Most main courses are served with white rice (short grain), beans, and maduros. Maduros are fried, ripened plantains. They are dark and soft, and fried only once. One caveat is that the rice and beans are often served as "moros", which are beans and rice mixed together. It's a pretty dry dish, and you are going to have a much better eating experience if you order the "arroz, frijoles negros, y maduros" instead of moros. They are really dry. Did I mention that? I cannot stress enough, dry, they're dry. Moros are dry. And I'm realizing as I write that word over and over, that it's probably a racist term, because "Moros" are the Moors, like, from Spain. Black Muslims basically. They don't taste very good, I'll tell you that. Maybe because they hung around Spain for 700 years. Blacks beans, when served separately from the rice are soupy and provide a nice sauce for the rest of the plate.

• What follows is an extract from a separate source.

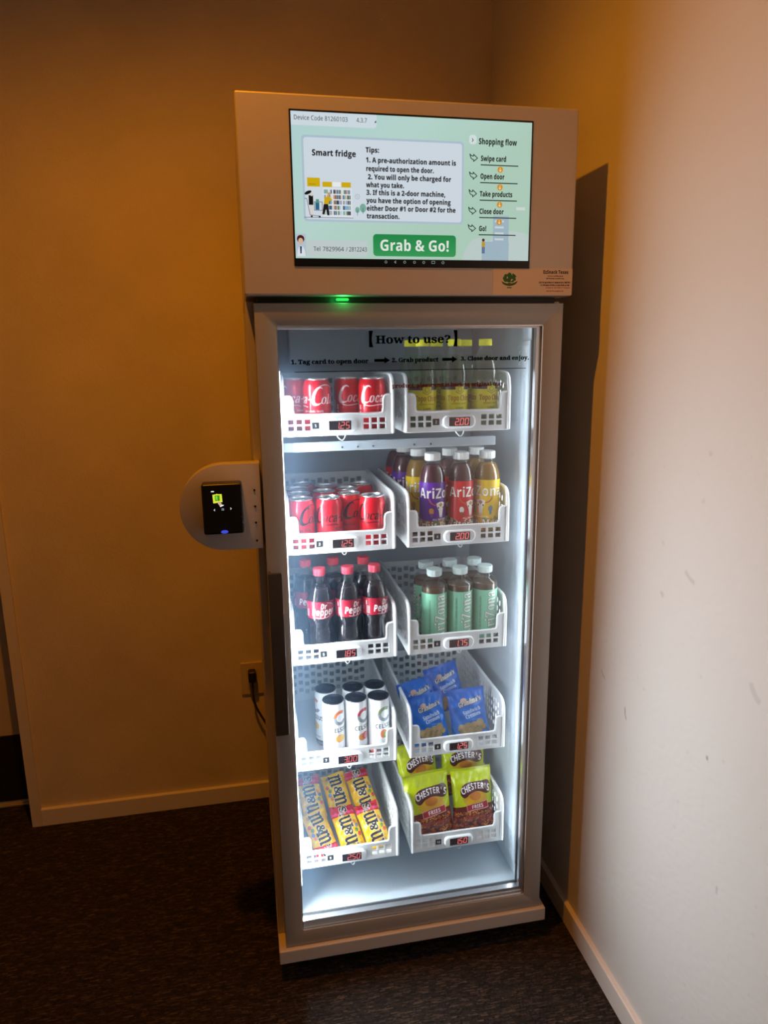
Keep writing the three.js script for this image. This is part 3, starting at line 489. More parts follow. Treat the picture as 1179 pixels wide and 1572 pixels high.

For dessert (postre), Marguerite and I shared cascitos de guayaba (canned guava slices, served with cream cheese), and her dad had flan con dulce de leche (creme caramel with, uh, caramel on it).

Versailles is such a landmark, located on Calle Ocho, and likely site of one of the biggest parties in town cuando caiga Fidel (when Castro dies), that you should visit it. But there are places on Miami Beach that serve as good, or better, Cuban fare. Those places are David's Cafe II on Lincoln Rd. and Meridian, and the aforementioned Las Vegas.

And moros are dry.

Friday, June 8, 2007

Eat It Alert! - Cafeteria

I have not found any specifics on the matter, but I was just alerted to the fact that Cafeteria, the 24 hour/day restaurant that served upscale comfort food has closed. I tried going to their website, cafeteriagroup.com, but the site is down. Does this mean that even the New York location, in trendy Chelsea, has closed as well? Has the company gone under? I can't find any news about it. If you have, please leave a comment so all of us are on the same page.

Thursday, June 7, 2007

Don't Eat It/Eat It - Sum Yum Gai - 1403 Washington Avenue, Miami Beach, FL 305-604-8889

So, the reason we went to Sum Yum Gai is that they have a deal on Thursday nights. You must order at least $10 of food, and that allows you to drink all the beer you want. There's only one choice, though, and it comes from a keg that sits out near the entrance of the restaurant.

I don't want to waste too much of your time on a forgettable eating experience. I will point out that the service was pretty good and the decor is, too. It's a little bit dingy, but this adds to the authentic feeling of the place.

The food is another matter. I don't know how they managed it, but Sum Yum Gai served up an insipid Kung Pao Chicken. That's quite a feat for something known to make George Costanza sweat through a board meeting. The Crab Rangoon tasted like it was filled with artichoke dip, and the Mu-shu Pork was just not very good. The pork had bad texture and the vegetables were not properly proportioned. There was too much onion, if I recall correctly. It just wasn't quite right.

If you're going to go to a restaurant for Chinese food, go to Miss Yip's. It's twice as expensive as Sum Yum Gai, but it's probably 10 times better.

My friends Avi and Vivek have been raving about Yeung's (954 41st St., Miami Beach, FL 305-672-1144) as a cheaper alternative to Miss Yip's. It is their preferred Chinese takeout joint, and they liken it to New York City's affordable, but good, Chinese eateries. Here's the review from the New Times. They gave Yeung's Best Takeout Chinese in 2000.

*Update - For some reason, when you order takeout from Sum Yum Gai, it's great! The General Chong's chicken is delish, as is the wonton soup. The fried rice is average but the spring rolls are too greasy. For some reason I still always get one with my combination dinner. Not sure why. By the way, I ordered from Yeung's once and it was not good. Not good.